インクレディブル・ジャズ・ギター
THE INCREDIBLE JAZZ GUITER OF WES MONTGOMERY
ウエス・モンゴメリー
WES MONTGOMERY
短編「疾走する死者」
『異邦の騎士』
『水晶のピラミッド』に登場
 まずご紹介するのは、おそらく島田作品登場回数ナンバーワンの曲「エアジン」を収録した、ウエス・モンゴメリーの「インクレディブル・ジャズ・ギター」です。
 ウエス・モンゴメリーとは1960年代に活躍したジャズ・ギタリスト。
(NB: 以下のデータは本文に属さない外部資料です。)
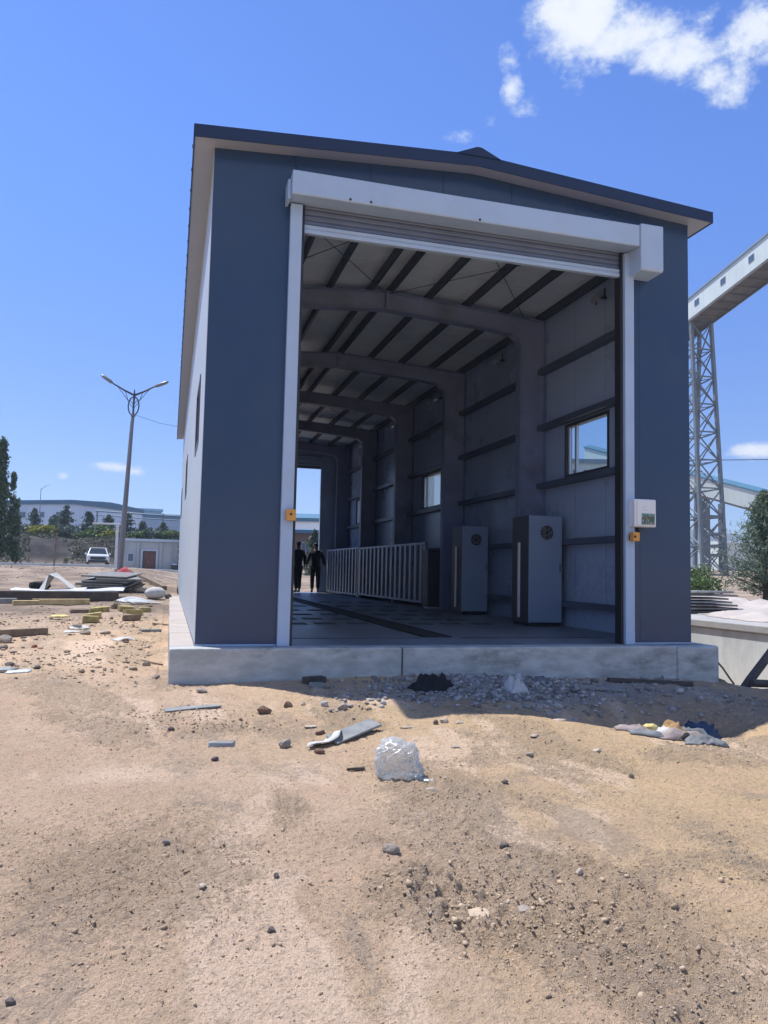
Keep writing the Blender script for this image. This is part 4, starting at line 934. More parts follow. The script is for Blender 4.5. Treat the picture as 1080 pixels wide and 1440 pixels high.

独学で身につけた素晴しいテクを持ち、どんな難しい曲でもにこにこしながらノリノリで弾いたという伝説があります。しかし素晴しいテクとセンスを持ちながら、家族を愛するがゆえに地元から離れようとせず、長くメジャーで売れることはありませんでした。60年代に入ってようやくヒットを次々と飛ばしましたが、1968年、43歳の若さでこの世を去りました。
 「エアジン」はウエスの最高傑作と推す人も多い「インクレディブル・ジャズ・ギター」の一曲目です。『異邦』では「その信じがたいスウィング感」と表現されていましたね。楽しげに弾きまくるウエスの姿が目に浮かぶような、アップ・テンポでノリのいい曲です。しかしその楽しさのなかに漂う「乾き」や「哀しみ」を聞きのがすわけには行かないでしょう。だからこそ、御手洗達は深海魚に向かってエアジンを放射したのでしょうね。
 ウエスという人はテクばかりが取り上げられ、何かといえばオクターヴ奏法だと言われます。しかしこのテクも現代の水準でいえばそれほど驚異的とは言えないそうです。それでも今なおウエスが愛されているというのは、やはり彼のスピリッツやセンスが曲から溢れてくるからなのでしょう。